Wednesday, July 17, 2013

Knowing Our Limitations (continued)

   In 1991 I had the privilege of attending a John Maxwell Leadership Conference. Having been around church for a lifetime and having served in various churches doing youth, music and pastoral leadership gave me a great appreciation for his Five Levels of Leadership. His message resonated when he made the statement, “and if you don’t take enough people with you to the next level, they will cut a hole underneath you and you will be on your way out of town in a U-Haul truck!” While Senior Pastor of the Skyline Wesleyan Church in Lemon Grove, California, he lead his church to plant. Their first Sunday for the new plant saw 800 people in attendance. He recounted the story of connecting with new people in subsequent weeks by knowing their names because he had one person responsible for taking photos, writing names on the images and placing them on a flip-ring for him to carry around! John got the credit while someone else did all of the work. He simply knew his limitations.

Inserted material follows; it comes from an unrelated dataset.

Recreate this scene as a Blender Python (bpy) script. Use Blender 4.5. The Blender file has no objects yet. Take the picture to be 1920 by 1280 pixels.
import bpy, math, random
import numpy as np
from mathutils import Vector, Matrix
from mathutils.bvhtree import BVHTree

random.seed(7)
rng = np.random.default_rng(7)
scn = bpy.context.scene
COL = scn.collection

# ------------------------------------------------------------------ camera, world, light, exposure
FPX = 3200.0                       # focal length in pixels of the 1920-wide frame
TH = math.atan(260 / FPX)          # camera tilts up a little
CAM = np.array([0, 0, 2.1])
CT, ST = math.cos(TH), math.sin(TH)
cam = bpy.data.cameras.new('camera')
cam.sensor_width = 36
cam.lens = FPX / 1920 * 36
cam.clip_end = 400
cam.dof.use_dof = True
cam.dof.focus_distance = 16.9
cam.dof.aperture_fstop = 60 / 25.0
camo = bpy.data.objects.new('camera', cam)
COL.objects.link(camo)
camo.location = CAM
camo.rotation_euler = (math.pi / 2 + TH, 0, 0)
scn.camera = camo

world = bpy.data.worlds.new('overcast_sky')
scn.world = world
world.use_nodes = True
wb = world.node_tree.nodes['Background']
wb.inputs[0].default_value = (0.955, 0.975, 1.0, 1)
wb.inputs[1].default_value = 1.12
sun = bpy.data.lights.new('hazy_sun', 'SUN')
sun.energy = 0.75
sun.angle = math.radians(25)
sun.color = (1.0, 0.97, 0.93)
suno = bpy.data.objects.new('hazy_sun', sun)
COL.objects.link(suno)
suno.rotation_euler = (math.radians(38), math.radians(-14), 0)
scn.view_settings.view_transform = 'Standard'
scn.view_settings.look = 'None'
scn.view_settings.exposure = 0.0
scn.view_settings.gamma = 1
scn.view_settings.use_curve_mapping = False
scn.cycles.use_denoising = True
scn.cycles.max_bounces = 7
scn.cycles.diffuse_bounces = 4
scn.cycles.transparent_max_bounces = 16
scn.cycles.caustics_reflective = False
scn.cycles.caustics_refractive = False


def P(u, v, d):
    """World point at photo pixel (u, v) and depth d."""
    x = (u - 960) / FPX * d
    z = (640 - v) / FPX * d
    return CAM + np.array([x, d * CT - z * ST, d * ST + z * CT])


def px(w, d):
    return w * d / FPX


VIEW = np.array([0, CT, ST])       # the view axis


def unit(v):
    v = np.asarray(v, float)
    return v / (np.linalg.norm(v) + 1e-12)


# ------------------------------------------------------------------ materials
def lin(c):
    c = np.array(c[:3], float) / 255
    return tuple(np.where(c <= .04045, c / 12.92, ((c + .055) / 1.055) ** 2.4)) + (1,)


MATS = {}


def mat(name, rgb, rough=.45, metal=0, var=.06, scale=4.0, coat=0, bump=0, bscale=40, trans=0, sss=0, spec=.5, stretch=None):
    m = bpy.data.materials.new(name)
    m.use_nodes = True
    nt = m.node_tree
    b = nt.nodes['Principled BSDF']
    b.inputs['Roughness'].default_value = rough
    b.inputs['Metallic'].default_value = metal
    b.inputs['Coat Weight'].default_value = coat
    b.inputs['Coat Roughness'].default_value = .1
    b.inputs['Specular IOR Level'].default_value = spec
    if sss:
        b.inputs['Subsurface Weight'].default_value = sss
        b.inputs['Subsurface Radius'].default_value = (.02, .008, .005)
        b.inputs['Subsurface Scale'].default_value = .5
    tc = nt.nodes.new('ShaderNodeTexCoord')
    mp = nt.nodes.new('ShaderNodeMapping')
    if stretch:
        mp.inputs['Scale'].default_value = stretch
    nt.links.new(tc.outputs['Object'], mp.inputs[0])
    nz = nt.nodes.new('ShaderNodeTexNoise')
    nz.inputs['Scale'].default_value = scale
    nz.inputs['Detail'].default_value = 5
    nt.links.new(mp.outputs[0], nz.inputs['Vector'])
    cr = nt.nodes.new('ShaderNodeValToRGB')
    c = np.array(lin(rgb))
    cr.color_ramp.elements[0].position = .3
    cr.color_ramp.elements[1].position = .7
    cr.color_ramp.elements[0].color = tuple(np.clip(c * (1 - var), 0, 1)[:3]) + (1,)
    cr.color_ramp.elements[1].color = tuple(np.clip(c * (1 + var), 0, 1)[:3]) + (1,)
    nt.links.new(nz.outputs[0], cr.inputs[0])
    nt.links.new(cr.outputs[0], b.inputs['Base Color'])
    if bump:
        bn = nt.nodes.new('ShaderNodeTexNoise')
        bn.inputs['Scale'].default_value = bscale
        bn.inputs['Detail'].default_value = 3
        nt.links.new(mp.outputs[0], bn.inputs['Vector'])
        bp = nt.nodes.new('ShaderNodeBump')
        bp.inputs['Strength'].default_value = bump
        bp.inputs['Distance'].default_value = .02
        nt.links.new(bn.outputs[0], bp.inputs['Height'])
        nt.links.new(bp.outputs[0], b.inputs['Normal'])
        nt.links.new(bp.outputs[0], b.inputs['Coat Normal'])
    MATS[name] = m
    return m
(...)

   From 1975-1993 I was simply another hireling. That’s what most churches wanted in leadership, be it the primary talking head or a subordinate staff member. My objective was always simple: lead the church to a new level of reaching people and making disciples. I didn’t realize then that sacred cows have horns which serve principally as altars of sacrifice. I had never been warned that being called to a new church was akin to the annual event in Pamplona, Spain. It was only after having violated some sacred tradition that I would hear the approaching hoof beats: the running of the sacred cows. I’m such a quick study that I figured it out after only getting gored and/or trampled twelve times! I was beginning to learn my limitations.
   1993 was supposed to be the beginning of a new day. What could be better than Mark Twain’s solution of “outliving your critics” than predating them? Planning, organizing and launching a new ministry without a stable for sacred cows was supposed to be the answer. Twenty years of hindsight merely allow me to place little crosses beside the road where I’ve been gored and/or trampled since. The primary difference this time is that it has been those whom I had invited to serve along side me that have driven other kinds of trampling herds. How ironic is that?
   I think that I know how Moses felt. It wasn’t enough that he hadn’t volunteered for the job. It wasn’t enough that he didn’t have an advanced planning guide for the journey. It wasn’t enough to be hated by the Egyptians. It wasn’t enough to be herding ungrateful, fickle cats (a.k.a. “Israel”). It wasn’t enough to have an unsupportive wife. He had to have a brother and sister who overestimated their own importance. Rather than seeing their relationship to God’s chosen leader as one of privilege, Miriam and Aaron both view it as a stepping stone to personal greatness.
   And what about David? Like the legend of Daniel Boone, David had not only killed a bear but also a lion in route to slaying a giant. I’m reasonably convinced that the lowest point in his long and arduous journey from herding sheep to dying as King was the heartbreak of being undermined then hunted by his own son, Absalom.
   It was Machiavelli in “The Prince” who said, “Keep your friends close and your enemies closer.” What he didn’t tell us what how to distinguish them. The great travesty of leadership and certainly church planting is knowing that we need others to make it happen yet never knowing what we’ve got until they’ve attempted a coup. “Et tu Brute?”